The carrier will offer four
nonstop flights a week
to Sydney debuting in May


Hawaiian Airlines is bringing back nonstop flights between Honolulu and Sydney, Australia, in an effort to recover the Australian tourism market, which has dwindled since the early 1990s.

Hawaiian Air Hawaiian said yesterday it will begin flying four times a week to Sydney, Australia's largest city, on May 17, pending government approvals. Hawaiian will use its relatively new 767-300 jets, which can seat 252 passengers on the 10-hour flights.

Australia's Qantas and bankrupt Air Canada fly between Hawaii and Sydney. Hawaiian's service will open up Honolulu as a gateway for U.S. West Coast travelers, the company said. Australia, which has a population of 20 million people, is the fifth biggest economy in Asia.

Mark Dunkerley, president and chief operating officer of Hawaiian, pointed out that the Australian economy has been doing well and the value of the Australian dollar has strengthened against the weak U.S. dollar.

Australia's dollar hit a 6 1/2 year high against the U.S. dollar Tuesday, and was recently buying about 77 U.S. cents, compared with less than 50 cents in April 2001. The country's economy added 29,600 jobs in December, and the jobless rate remained at a 14-year low of 5.6 percent.

Hawaiian already flies to American Samoa, which is several hundred miles east of Australia, as well as to Papeete, Tahiti, in the South Pacific. Hawaiian is seeking to make inroads in Asia, and the Australia flight is a first step.

"It's a very important developmental objective to us," Dunkerley said.

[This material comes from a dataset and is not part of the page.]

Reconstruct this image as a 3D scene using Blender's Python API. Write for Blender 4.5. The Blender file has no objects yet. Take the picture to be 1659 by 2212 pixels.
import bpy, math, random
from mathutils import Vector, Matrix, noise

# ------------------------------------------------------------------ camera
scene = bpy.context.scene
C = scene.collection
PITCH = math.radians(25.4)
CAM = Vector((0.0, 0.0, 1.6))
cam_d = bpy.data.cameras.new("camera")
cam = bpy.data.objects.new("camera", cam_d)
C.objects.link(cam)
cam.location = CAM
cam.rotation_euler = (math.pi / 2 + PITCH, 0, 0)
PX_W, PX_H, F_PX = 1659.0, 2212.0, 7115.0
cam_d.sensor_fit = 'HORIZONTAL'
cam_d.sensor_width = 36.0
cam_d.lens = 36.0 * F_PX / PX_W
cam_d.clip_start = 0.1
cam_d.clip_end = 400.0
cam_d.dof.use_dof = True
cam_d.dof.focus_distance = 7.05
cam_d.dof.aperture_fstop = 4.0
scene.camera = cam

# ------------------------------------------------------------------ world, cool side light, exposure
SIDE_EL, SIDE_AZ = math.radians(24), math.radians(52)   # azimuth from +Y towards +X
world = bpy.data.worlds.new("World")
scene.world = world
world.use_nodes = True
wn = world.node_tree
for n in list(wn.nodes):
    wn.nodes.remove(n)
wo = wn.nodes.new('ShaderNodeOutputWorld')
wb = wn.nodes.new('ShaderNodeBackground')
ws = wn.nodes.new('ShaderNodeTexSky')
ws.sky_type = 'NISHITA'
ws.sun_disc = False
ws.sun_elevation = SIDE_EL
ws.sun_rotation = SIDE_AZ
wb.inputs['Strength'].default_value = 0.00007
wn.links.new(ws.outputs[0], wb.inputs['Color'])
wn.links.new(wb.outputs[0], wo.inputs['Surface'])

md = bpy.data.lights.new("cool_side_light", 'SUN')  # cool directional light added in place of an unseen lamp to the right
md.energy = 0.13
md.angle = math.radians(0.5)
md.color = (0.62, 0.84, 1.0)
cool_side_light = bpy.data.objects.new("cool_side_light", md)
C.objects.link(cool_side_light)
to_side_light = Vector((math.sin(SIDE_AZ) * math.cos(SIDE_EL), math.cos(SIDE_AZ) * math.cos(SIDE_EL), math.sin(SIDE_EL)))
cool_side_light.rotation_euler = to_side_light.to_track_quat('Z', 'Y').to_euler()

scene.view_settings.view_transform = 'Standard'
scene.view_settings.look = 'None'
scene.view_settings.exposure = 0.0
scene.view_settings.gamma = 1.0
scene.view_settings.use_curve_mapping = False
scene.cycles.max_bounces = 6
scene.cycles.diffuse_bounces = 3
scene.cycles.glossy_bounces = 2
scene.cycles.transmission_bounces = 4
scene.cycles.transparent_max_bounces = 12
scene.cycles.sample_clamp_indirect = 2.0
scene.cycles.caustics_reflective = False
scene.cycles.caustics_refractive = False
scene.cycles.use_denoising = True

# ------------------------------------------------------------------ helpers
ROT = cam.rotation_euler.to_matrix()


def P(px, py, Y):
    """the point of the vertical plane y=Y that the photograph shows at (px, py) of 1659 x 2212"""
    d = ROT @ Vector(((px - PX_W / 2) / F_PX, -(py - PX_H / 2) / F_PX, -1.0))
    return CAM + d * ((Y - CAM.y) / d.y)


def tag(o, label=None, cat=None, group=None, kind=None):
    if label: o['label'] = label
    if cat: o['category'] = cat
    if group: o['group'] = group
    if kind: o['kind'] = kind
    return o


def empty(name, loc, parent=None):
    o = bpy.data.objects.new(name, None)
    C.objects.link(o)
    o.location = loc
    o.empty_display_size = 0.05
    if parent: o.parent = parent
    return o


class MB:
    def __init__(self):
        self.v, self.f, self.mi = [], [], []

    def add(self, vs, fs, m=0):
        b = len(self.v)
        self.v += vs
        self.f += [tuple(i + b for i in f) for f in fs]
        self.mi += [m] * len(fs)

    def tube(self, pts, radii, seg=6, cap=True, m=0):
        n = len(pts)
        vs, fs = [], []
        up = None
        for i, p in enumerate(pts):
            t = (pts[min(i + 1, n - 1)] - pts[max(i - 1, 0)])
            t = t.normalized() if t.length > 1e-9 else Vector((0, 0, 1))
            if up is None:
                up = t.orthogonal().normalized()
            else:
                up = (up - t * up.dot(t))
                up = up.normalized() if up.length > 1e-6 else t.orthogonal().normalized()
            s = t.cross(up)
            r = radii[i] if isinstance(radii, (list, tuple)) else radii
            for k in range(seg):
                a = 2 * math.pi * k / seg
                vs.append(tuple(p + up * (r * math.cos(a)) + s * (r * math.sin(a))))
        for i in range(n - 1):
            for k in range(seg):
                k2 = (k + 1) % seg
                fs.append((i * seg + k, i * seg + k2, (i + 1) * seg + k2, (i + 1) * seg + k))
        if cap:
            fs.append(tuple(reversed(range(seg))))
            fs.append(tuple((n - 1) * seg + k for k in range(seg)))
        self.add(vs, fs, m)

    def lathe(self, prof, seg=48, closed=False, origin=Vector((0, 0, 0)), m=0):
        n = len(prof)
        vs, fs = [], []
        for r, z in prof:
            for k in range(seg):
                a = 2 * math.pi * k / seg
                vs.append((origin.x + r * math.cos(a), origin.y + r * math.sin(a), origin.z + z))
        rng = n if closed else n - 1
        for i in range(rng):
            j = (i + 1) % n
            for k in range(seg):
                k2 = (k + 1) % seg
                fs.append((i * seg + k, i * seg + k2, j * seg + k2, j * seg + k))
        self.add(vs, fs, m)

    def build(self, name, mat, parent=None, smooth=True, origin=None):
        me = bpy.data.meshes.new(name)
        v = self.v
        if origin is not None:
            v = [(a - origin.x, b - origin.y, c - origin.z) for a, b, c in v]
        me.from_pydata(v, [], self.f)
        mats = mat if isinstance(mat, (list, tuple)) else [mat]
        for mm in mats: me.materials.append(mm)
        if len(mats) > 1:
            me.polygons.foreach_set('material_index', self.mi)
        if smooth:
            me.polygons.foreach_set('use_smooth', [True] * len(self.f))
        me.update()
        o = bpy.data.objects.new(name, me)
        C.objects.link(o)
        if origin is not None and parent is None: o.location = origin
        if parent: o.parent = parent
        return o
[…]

Hawaiian's local competitor, Aloha Airlines, recently applied to start its first U.S. West Coast-East Coast flights, between Ronald Reagan Washington National Airport in Washington, D.C., and John Wayne Airport in Orange County, Calif. Aloha, in addition to its interisland and mainland flights, flies to the Marshall Islands, the Cook Islands and American Samoa.

Hawaiian flew to Sydney once a week for a couple of years in the late 1980s, using DC-8 planes via American Samoa. In 1990, Northwest Airlines took over the routes because it wasn't economically feasible for Hawaii. "The market didn't support the operation," Hawaiian spokesman Keoni Wagner said.

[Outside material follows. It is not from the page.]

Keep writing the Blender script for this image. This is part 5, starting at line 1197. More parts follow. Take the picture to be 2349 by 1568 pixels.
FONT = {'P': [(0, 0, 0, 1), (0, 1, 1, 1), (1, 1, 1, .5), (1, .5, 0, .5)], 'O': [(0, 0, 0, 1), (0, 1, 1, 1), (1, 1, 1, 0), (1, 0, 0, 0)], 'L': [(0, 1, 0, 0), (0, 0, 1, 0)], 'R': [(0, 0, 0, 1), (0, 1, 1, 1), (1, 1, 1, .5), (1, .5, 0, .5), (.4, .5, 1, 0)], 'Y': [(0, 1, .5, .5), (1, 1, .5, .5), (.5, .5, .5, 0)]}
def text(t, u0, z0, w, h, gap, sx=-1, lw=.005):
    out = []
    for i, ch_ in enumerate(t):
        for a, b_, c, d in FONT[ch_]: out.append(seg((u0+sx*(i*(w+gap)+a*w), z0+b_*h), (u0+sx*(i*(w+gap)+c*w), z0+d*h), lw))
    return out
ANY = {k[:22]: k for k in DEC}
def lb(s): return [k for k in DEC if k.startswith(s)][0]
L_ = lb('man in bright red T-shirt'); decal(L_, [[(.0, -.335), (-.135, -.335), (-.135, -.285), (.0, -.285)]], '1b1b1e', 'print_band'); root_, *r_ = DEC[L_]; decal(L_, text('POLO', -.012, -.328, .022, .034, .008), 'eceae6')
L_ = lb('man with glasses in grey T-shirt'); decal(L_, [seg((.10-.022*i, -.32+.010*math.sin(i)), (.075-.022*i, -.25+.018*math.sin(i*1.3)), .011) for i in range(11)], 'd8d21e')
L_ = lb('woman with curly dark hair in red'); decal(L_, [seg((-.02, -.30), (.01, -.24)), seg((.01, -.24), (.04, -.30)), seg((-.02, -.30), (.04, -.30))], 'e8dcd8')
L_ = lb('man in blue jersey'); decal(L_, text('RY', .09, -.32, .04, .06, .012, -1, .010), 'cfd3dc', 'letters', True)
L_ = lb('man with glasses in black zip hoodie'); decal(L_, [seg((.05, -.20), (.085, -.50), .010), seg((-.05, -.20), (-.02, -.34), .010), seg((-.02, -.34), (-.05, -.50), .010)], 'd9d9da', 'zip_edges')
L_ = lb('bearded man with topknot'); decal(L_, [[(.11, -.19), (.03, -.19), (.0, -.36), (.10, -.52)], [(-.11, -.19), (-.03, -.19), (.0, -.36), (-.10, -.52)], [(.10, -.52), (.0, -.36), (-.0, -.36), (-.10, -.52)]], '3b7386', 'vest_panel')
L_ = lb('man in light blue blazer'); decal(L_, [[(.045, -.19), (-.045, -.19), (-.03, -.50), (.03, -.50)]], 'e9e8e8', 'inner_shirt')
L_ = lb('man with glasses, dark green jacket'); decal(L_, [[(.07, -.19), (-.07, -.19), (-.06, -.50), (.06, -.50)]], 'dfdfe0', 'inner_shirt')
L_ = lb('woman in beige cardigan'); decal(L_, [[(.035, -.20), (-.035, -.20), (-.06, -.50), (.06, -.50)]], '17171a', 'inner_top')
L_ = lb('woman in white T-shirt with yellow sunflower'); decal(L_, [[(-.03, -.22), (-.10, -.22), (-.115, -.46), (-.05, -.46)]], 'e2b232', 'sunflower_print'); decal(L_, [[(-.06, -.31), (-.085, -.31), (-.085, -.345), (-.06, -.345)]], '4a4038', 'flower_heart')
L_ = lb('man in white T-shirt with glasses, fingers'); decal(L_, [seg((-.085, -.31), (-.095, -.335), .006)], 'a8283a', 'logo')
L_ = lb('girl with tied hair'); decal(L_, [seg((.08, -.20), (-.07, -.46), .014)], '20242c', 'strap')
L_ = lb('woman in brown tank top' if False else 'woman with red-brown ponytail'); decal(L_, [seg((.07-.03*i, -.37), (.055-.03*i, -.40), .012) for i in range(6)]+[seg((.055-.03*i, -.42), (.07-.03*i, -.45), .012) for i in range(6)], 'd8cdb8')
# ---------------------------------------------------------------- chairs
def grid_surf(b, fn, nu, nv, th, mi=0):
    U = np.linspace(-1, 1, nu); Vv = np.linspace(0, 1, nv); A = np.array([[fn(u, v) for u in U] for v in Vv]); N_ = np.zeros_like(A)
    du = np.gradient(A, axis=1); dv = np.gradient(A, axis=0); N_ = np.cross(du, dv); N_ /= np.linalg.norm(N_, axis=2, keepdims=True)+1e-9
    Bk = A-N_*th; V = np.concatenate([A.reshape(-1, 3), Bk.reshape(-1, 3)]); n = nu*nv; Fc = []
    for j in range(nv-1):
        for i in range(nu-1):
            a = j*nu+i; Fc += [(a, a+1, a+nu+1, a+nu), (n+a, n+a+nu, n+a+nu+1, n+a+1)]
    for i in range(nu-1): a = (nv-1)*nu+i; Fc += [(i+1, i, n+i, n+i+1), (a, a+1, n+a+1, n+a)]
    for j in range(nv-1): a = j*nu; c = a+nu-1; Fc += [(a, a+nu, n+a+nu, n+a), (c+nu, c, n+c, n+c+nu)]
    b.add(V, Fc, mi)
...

After 1990, airlines began overflying Hawaii, for various reasons, rather than stopping here between North America and Australia, Wagner said.

Hawaii's Australian arrivals went from 237,808 visitors in 1990 to fewer than 70,000 visitors in 1998, and have since come back to 91,911 arrivals in 2002, according to the most recent state data. That still represents only 1.4 percent of the 6.4 million total visitors who came here in 2002.

The numbers illustrate there is potential for the market to come back, Gov. Linda Lingle said yesterday at a press conference where Hawaiian announced the new flights.

Hawaiian hopes to bring in 34,000 passengers a year itself, generating $42 million in Hawaii visitor spending and $3.5 million in tax revenue for the state, Dunkerley said.

Hawaiian, based in Honolulu, filed for Chapter 11 reorganization bankruptcy last year after it could not negotiate $20 million in concessions from its aircraft lessors. The company is aiming to emerge from bankruptcy this summer.